A representative from the Presidency of the French Senate showed up as we started and asked me
“Oh your event is in English, you obviously have French translation, right?”
Me: “no, why? We want to help entrepreneurs go international and if they don’t speak English they should not join”.
Him: “Well by French law we cannot let a conference happen at the Senate without French translation.”
That was the first controversy and of course, we kept going and got lots of press thanks to this unexpected advertising. The second controversy was that we forgot to bring coffee (and croissants) to those who travelled from so many countries to join. But it did not matter. Passion and content was there and LeWeb doubled in size when we did the next one.

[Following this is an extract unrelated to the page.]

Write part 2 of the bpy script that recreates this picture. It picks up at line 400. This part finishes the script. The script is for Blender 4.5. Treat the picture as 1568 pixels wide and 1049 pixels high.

4. Your idea won’t be what you thought it would be anyway
My friend Niklas Zennstrom, founder of Skype, created it thinking it would be a wifi sharing software and had no idea it would become the most popular voice over IP communication app ever.
5. Learn from your friends doing interesting things
While I still enjoy creating the LeWeb program and content, I’m looking for my next business idea these days but I don’t rush it. It will come when it will come. The best way I found to ignite creativity is to go meet friends doing interesting and different things than yours. Go and visit them, have lunch with them, ask them if you can help. If you have more time offer them to spend a day or a week helping them. Something will come out of it. I’m doing exactly this and something always comes out of it for both of us in the end.
6. Don’t listen to the naysayers
Most people resist change and will always focus on why you will fail. It’s natural and human. That’s why those people don’t create a business ever. Arguably the most successful entrepreneur in France these days, Xavier Niel, just launched a school to learn coding called 42.
Developers are the most in demand resource and the fastest career to find a job if you’re young. If countries focused more on training developers they would have less troubles with unemployment for sure. Well, I have been reading lots of criticism on why Xavier will fail.
As always, Xavier does it differently, he doesn’t care about the diploma but much more about the job the young developers will land in the end. So the establishment doesn’t like it and criticizes him. Xavier has revolutionized the telecom industry in France and became a billionaire by not listening to anyone who says he will fail. Yes, the French have a word for entrepreneurs.
7. Share it with your friends
I’m also a business angel and I’m regularly getting pitched. Many emails ask for an NDA before they explain their revolutionary idea. Well, asking this is a sure way for me to archive immediately the email. The only way to protect your idea is to execute it fast. The only way to get feedback on your idea and improve it is to share it. Protect too much and for sure, someone else will succeed with your idea. In fact it’s probably already happening somewhere. I generally even share it on social networks before I even start working on it. That way I know if it gets traction or not.
8. Eat your own dog food
I rarely invest my time or money in products I don’t use. If it’s going to be your next business you’d better live and breathe it all day long. You should use it, love it and be obsessed on how to improve it. Focusing on your own passions or products you love yourself is a good start. Of course the founders of 1-800-get-junk are probably not obsessed and in love with their trash but they probably got the idea because they had the problem themselves.
9. It does not have to be big to succeed
You’re ambitious, fantastic, you should be. You want to make millions and go public? That’s okay and will probably help you work like crazy and have that extra motivation entrepreneurs need. Mind you, it’s not about money though. None of my friends who succeeded have been focused on money, they are focused on passion, value and customer happiness.
Read “Rework” by Jason Fried of 37signals, it will help you understand that if you pick a niche you love you need very few customers to be happy and succeed. No need to go public and go big. That reminds me I have to read it again.
10. “If you are not ashamed of your product when you launched, you launched too late”
That’s Reid Hoffman, founder of LinkedIn, saying that you’d better get your product out as soon as possible. Launching fast will help you form a community of users that will give you good feedback to iterate from. Listen to them and build the product they need. It will also help you get established as the leader in the space you’re launching just because you’re doing it and the World can see it. Be ashamed. Launch. Improve. DO things and stop thinking about them.
It’s ok if you fail. Go make mistakes. I make mistakes and fail every day and I ignore everybody.
I’m having huge fun doing it and sometimes I even create things that work and people love. It doesn’t matter when I fail, I will succeed next time.
What’s the best way for you to get new ideas?